Thursday, May 13, 2010

Fiore's Spear - Dente di Cinghiaro

This one has been bugging me for awhile. The one real outlier as far as guard position correlation in the Fior di Battaglia are the spear guards. Of the six spear poste, only the two Posta Finestra (right & left side) resemble their sword equivalents.

Tutta Porta di Ferro is held with the left foot forward, spear held on the right side of the body. I suppose this has a passing familiarity to the sword guard, but really the spear Mezza Porta di Ferro looks closer to the sword Porta di Ferro.

As for the left side guards, the Vera Croce looks like the sword in armour and poleaxe Vera Croce.

So we come back to the Dente di Cinghiaro, which is held rear-weighted, right foot forward, spear held to the left side of the body. This looks completely different to any other Dente di Cinghiaro shown in the MS.

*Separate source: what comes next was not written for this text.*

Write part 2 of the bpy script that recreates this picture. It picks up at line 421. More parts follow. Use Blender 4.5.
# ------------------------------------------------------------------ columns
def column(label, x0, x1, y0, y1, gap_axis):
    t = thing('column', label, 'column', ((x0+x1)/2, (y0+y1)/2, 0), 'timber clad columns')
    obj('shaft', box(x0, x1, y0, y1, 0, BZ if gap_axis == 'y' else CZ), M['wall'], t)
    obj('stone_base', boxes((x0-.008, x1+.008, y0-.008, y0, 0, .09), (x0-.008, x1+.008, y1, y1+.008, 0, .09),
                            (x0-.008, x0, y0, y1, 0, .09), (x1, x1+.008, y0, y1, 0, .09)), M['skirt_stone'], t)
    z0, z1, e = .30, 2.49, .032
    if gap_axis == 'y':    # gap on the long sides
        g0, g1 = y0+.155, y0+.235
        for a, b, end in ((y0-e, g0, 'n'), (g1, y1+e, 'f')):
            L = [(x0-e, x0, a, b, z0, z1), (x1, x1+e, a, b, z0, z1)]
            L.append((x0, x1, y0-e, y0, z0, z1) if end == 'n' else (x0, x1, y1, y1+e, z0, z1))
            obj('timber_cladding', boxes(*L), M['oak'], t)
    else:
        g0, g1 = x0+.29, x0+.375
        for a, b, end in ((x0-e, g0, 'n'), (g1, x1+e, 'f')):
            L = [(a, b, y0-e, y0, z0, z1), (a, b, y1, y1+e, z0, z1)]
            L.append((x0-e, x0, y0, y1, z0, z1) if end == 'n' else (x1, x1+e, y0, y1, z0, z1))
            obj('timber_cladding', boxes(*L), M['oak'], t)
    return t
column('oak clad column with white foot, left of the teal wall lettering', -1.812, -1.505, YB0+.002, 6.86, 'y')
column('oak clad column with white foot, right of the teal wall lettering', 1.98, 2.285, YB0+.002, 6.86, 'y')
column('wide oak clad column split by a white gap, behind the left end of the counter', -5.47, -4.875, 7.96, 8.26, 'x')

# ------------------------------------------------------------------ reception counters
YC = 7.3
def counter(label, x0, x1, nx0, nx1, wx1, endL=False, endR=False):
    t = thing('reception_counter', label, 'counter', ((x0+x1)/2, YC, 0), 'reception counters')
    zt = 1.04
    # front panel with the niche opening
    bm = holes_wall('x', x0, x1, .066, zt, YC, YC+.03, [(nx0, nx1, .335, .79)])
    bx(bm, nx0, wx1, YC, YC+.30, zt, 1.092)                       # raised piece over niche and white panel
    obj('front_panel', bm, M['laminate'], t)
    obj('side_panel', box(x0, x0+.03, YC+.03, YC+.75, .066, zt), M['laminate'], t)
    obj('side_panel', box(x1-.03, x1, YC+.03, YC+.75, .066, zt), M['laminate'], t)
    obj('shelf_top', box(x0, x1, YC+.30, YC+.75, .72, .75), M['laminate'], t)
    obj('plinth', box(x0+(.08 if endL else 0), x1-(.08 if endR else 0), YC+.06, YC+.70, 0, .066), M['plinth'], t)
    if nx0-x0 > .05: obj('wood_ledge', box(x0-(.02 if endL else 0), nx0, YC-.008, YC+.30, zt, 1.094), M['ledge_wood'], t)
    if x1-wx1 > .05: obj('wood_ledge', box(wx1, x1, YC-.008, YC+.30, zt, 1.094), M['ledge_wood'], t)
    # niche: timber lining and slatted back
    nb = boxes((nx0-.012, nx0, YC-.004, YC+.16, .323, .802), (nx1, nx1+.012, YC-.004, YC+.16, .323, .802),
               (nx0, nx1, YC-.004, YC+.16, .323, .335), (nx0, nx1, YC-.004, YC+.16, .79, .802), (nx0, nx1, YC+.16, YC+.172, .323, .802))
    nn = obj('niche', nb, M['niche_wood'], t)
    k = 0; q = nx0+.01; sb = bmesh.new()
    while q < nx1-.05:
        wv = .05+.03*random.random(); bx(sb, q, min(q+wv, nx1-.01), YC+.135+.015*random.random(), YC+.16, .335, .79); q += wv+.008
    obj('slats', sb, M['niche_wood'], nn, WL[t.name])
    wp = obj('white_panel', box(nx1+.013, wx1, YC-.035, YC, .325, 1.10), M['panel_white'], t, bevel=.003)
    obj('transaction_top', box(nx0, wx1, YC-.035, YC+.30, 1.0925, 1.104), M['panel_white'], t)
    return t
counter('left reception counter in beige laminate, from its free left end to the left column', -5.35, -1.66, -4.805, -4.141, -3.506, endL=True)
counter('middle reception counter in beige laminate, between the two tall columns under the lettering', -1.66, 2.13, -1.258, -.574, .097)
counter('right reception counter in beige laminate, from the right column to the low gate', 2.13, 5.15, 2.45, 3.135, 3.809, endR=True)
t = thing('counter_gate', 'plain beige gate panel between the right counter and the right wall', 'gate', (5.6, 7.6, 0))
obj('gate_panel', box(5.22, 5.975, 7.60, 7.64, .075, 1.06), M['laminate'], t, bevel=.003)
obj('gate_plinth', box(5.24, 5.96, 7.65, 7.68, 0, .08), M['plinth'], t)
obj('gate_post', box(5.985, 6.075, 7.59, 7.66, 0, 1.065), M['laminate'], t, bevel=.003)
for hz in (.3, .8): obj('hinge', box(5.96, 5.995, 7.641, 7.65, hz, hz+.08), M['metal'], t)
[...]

Every other Dente di Cinghiaro is shown right foot forward with the point of the weapon held forward at an angle, to facilitate the "standard" play from Dente di Cinghiaro - a rising deflection to the right with a step offline of the front foot. Now the play described for the spear Dente di Cinghiaro sounds very similar -

"[I] pass out of line by first stepping offline with the foot that is forward." -Leoni 2009

Now, the fancy thing about the spear section is that the play from all six poste is the same - step offline with the front foot as you parry opponent's spear, then pass forward and thrust. From the right side this results in a rather low crossing of the spears. From the left the crossing is high - this follows Fiore's advice about parrying thrusts; from the right parry & thrust (exchange), from the left parry & strike.

The only conclusion I can draw is that Fiore calls this position Dente di Cinghiaro, even though it does not follow the form for that guard, simply because it is the left-side equivalent of the Tutta Porta di Ferro position. It might just be as simple as that.